One of Takanobu’s first decisions in late 2009 was to task his design team with creating a successor to the legendary NSX supercar, a car on whose chassis development he worked on in the 1990s. Known internally as the 'Super Sports Car', Honda showed a teaser image of it during a pre-Tokyo show presentation at the Motegi test track, before later confirming a concept will be shown at the Detroit motor show in January 2012.

Details are still a little hazy, but it looks like the car is going to be based around the company's very clever new SH-AWD system. It’s a new hybrid drivetrain that links a front-mounted 3.5-litre, 300bhp direct-injection V6 petrol engine (delivering its power to the front wheels via a six-speed twin-clutch gearbox) with two 20KW electric motors operating on each of the rear wheels and a third 30KW electric motor acting directly on the front axle.
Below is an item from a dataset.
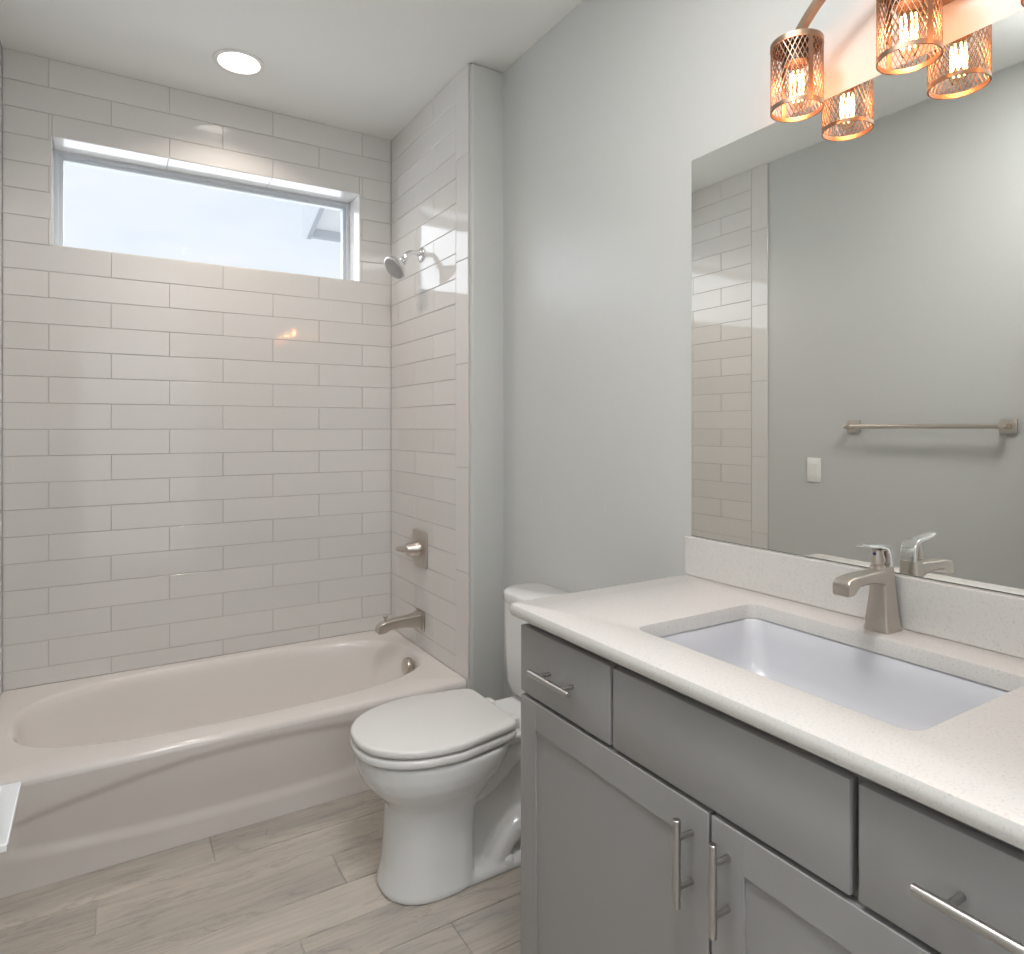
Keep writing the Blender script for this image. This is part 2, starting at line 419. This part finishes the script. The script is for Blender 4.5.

Thanks to clever on-board electronics, each motor can be operated independently, allowing a degree of torque vectoring to sharpen the dynamics. Expect more news on a ‘new NSX’ at Detroit.

Meanwhile, this week’s Tokyo motor show has yielded two new concepts. The EV-STER is a compact, electric-powered roadster that’s effectively a modern-day Beat kei-car (and is sadly unlikely to make it to Europe once production starts), while the AC-X is a hybrid GT. Both feature Honda's radical TLS (twin lever steering), which the company admits testing for real on its F1 car at Suzuka a few years ago. It proved to be a great success, enabling drivers to lap a remarkable 3.3sec quicker than they did in identical cars fitted with a conventional steering wheel.

Back in the real world, Honda’s confirmed to evo that the UK will once again see Type-R models, and it’s currently working on at least two variants. The first will be a new Civic Type-R, which should arrive in 2012. No word yet on its powerplant, but everything from turbo petrols to hybrid drivetrains have been mooted after emissions regulations killed off the naturally aspirated VTEC-powered Type-R in 2010.